The haunting nature of our parents influence, 
our lingering desires to be like them but to not be them too. 


It was interesting watching the psychology of boys, played out. Again, I'm finding my head filled with images and scenes that gave me a new understanding of the roughness of boys, but in very intangible, indescribable ways.


This films emotion was better than words. And I like words, a lot.


The last scene, for anyone needing nice narrative, "makes sense" endings, would drive you bonkers. 


I loved it. 


It was mercy and grace, washing over not just these characters and their story, but everyone. 


It was the hope that all would be made right, that all could be forgiven. That anything, no matter how soul crushing, one day we can be at peace with it. 


Not resolution or restitution or even change.  Just acceptance. Only peace. Peace born of Grace -- gentle, sweet, soft, and encompassing. 




I'm going to stop now, because my clumsy words are in no way touching the glory I felt the film offered. 


There are many films I can watch and forget almost instantly. 
This was not one of them. 
It's imagery, floats in my mind. Refusing to be forgotten, even if it wasn't completely understood.


Whispering their meanings. At least their meanings to me.


I hate reading comprehension tests always have. I think they try to objectify art. Which if they succeed, in my mind, they destroy it. That is part of the power of the arts to me. That we all bring who we are and what we've experienced to it and that in part shapes what we take away from that piece of art. That our own perspective becomes one of the factors. 


My first English professor did not agree. At first. He was a sad man, who found the dismal in everything. In a way, sought it.  It baffled him that I could always find messages of hope, in even the darkest of pieces. Because, again that was what I was seeking. 


Maybe Terrence Malick would hate that. But I don't think you make a film like Tree of Life without expecting people to interpret it to fill their own needs. In many ways, creative expressions are usually an outflow of needs. Needs to understand or be understood. Needs to create meaning within our lives, or find meaning in the lives we've created. Needs to examine the darkness and hopefully discover some light. (Oh my English prof would have hated this:)


I think a character from another nominated film "Midnight in Paris" put it best


“The artist’s job is not to succumb to despair but to find an antidote for the emptiness of existence.”
                     *   *   *   *   *



While I'm quite happy leaving the movie reviews up to Nate and Tony, seeing as Aaron is up at 4am(again), you get my thoughts on the other Oscar nominations.
I've super enjoyed "preparing" for our Oscar party, but now I have no idea who I want to win  Best Picture! What a great year for film! And scores?!? They all had such great music!
Midnight in Paris was really fun (that trailer makes it look like he's having an affair when really he's going back in time every night to Paris in the 1920's). Made me want a refreshers course in the 20's artists and writers though. It is so easy to glorify the past. I would love to go to Europe, but I'd rather go see the Europe I know in books and movies, than present day. It's true on a large scale with different eras but also in or individual lives, it's hard to appreciate the present.  
 That’s what the present is. It’s a little unsatisfying because life is unsatisfying. 
I'm not sure I agree with the last bit, but instead would say sometimes satisfaction or the appreciation of life,  just takes a little perspective sometimes. 

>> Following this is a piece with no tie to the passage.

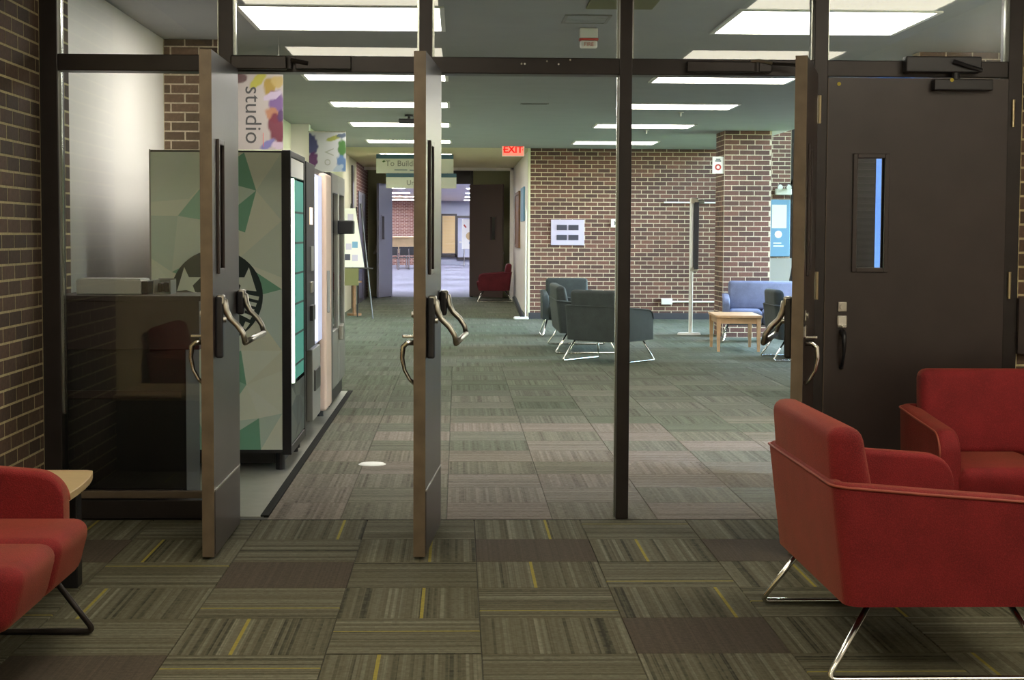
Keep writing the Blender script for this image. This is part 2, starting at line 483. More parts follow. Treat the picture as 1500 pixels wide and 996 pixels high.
for r in range(0, 10):
    y1 = YF - .02 - T * r
    for c in range(-3, 6):
        x0 = -.424 + T * c
        x1 = x0 + T
        if x0 < -1.95 + .0: x0 = -1.945
        if x1 > 3.28: x1 = 3.28
        jit = random.uniform(-.006, .006) if 0 <= c <= 3 else 0
        p = (r, c) in plain_tiles
        v = (r + c) % 2 == 1
        w = x1 - x0
        lc = ((x0 + x1) / 2 , y1 - T / 2, 0)
        if v or p or abs(w - T) > .01:
            o = link('carpet_tile', tile_mesh('carpet_plain' if p else 'carpet', w, T), floor, lc)
        else:
            o = link('carpet_tile', tile_mesh('carpet', T, w), floor, lc, (0, 0, PI / 2))
        if p: o['label'] = 'plain dark brown carpet tile'
CX = [-.905] + [-.905 + .35 + T * k for k in range(0, 9)]
for r in range(0, 18):
    y0 = YF - .02 + T * r
    for c in range(len(CX) - 1):
        x0, x1 = CX[c], CX[c + 1]; w = x1 - x0
        lc = ((x0 + x1) / 2, y0 + T / 2, 0)
        cm = 'carpet_green' if random.random() < (r - 3) / 6 else 'carpet_hall'  # dimmed copies take over with distance
        if random.random() < (r - 8) / 7: cm = 'carpet_dark'
        if (r + c) % 2 or abs(w - T) > .01:
            link('carpet_tile', tile_mesh(cm, w, T), floor, lc)
        else:
            link('carpet_tile', tile_mesh(cm, T, w), floor, lc, (0, 0, PI / 2))
ye = YF - .02 + T * 18
mb = MB().box(-.905, 6.0, ye, 18.9, -.006, 0); mb.box(CX[-1], 6.0, YF, ye, -.006, 0); mb.box(-2.1, 1.175, 18.9, 28.2, -.006, 0); 
obj('carpet', MB().box(-4, 3, 28.2, 66, -.006, 0), 'carpet_lav', floor)
mb.box(-2.1, -.905, 6.4, 18.9, -.006, 0)
obj('carpet', mb, 'carpet_far', floor)
mb = MB().box(-1.95, 3.3, -9.6, YF - .02 - T * 10, -.006, 0); obj('carpet', mb, 'carpet', floor)
obj('vinyl_flooring', MB().box(-2.1, -.93, .0, 6.4, -.006, -.001), 'vinyl', floor, label='pale vinyl flooring under the vending machines')
obj('edge_strip', MB().box(-.945, -.905, .0, 6.4, -.006, .006), 'strip', floor, bevel=.002)
obj('threshold_seam', MB().box(-1.84, 2.62, YF - .028, YF - .018, -.006, .0015), 'strip', floor)

# ---- ceilings
struct('ceiling', MB().box(-2.6, 4.28, 0.02, 18.9, H1, H1 + .12), 'ceil', 'painted corridor ceiling with two rows of lights', 'ceiling')
struct('ceiling', MB().box(-2.6, 3.6, -10, 0.02, H2, H2 + .12), 'ceil', 'foyer ceiling in front of the glass screen', 'ceiling')
struct('ceiling', MB().box(-2.6, 1.6, 18.9, 28.2, H1, H1 + .12), 'ceil_hall', 'yellowish ceiling of the narrow hall past the exit sign', 'ceiling')
struct('ceiling', MB().box(-4.2, 3.2, 28.4, 66, 2.85, 2.97), 'white', 'white ceiling of the bright hall beyond the far doors', 'ceiling')
struct('ceiling', MB().box(4.28, 6.2, 4.6, 7.2, 4.3, 4.42).box(4.28, 4.36, 7.2, 14.93, 4.3, 4.42).box(5.94, 6.2, 7.2, 14.93, 4.3, 4.42).box(4.28, 6.2, 14.93, 19.2, 4.3, 4.42), 'ceil', 'raised ceiling rim around the lounge skylight', 'ceiling')
sk = thing('window_4', 'skylight strip over the window side of the lounge', 'skylight', (4.36, 7.2, 4.3), 0, kind='structure')
for k in range(5): obj('glazing_bar', MB().box(0, 1.58, k * 1.933 - .03, k * 1.933 + .03, 0, .12), 'bronze', sk)
for k in range(4): obj('glass_pane', MB().box(0, 1.58, k * 1.933 + .03, k * 1.933 + 1.903, .05, .06), 'glass', sk)
struct('trim_1', MB().box(4.28, 4.40, 4.7, 18.9, H1 + .0, 4.3), 'ceil', 'upright edge where the low corridor ceiling stops beside the windows', 'ceiling edge')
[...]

The Help, of course I loved! I didn't get around to re-watching this one, was worried, when I loved the book so much. But they just cast it so well. Wasn't surprised at all that it was nominated.

The Artist, I confess didn't grab me and I only watched the first little bit (seemed like a Singing in the Rain re-make but I wanted the singing! THose who've seen it all the way through can tell me if it's worth a watch.)

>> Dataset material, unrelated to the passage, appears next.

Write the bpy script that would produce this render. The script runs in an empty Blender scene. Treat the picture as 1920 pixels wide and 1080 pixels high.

Hugo, didn't offer the magic I wanted it to. Pretty sure it's cinema motif is what got it its nomination.

The Descendants, was depressing and had too many F-bombs. I hate when language is used to try and make a movie more "profound" or "mature", like we're suppose to take it more seriously because the characters curse. The teenage daughter had the worst potty mouth, and I found it really distracting. If it wins I'll be mad.

As much as I loved Tree of Life, my two favs for the Oscar are


Both are journeys about overcoming all odds, and finding out how brave we truly are. Both have characters that should not have been able to do what they did; whose trials, in the end, became their salvation. 


I didn't think I was going to enjoy War Horse, but it was excellent. I kept turning to Ben in the theatre with tears streaming down my face, " I hate this movie!" I'd blubber, which he knows means I was absolutely loving it. 

It should win an Oscar just for the scene between the German solider and the British solider cutting the horse free. If you haven't seen it. You should. 






Other than the fact that I can never remember the title right, Extremely Loud and Incredible Close was superb. It was so perfectly focused in on people (which I'm not sure a 9/11 show has really done well yet). I loved the whole thing. Of course, it features an "asperger-ish" kid, which I've decided the reason we like that type of character so much, is because we ALL think different and have really personal, different challenges and fears, but it's takes the amplification for us to really see it in ourselves. 

I made up my mind  that nothing,  
nothing was gonna stop me, 
not even me.

Loved that line.  Loved the movie.
Loved this whole week, remembering how much I love a good film.
I get discouraged by the filth and just waste of life movies that there seem to be no end to.
It was refreshing to remember the feeling of watching credits roll and not wanting to move, because your just so glad you got to experience what you did the last 2 hours.

To me a good movie changes you. Gives it's audience something. Hope. Courage. Faith.
And they "give" their messages in such a beautifully powerful way, that they, like any good artform become a part of those who experience them.

And this week, that was me.



PS If your wondering how the heck I watched that many movies this week? A few got watched in the middle of the night, with Aaron playing with my hair. And my house is totally trashed!!!
I'll clean next week.









1 comments:

Chelsea Belle said...Best Blogger Tips

I forgot Iron Lady, not up for best picture, but sooooo good. You think at first Meryl Streep is doing more of less her Julia Childs voice, but go to youtube and watch Margaret Thatcher, you'll be amazed.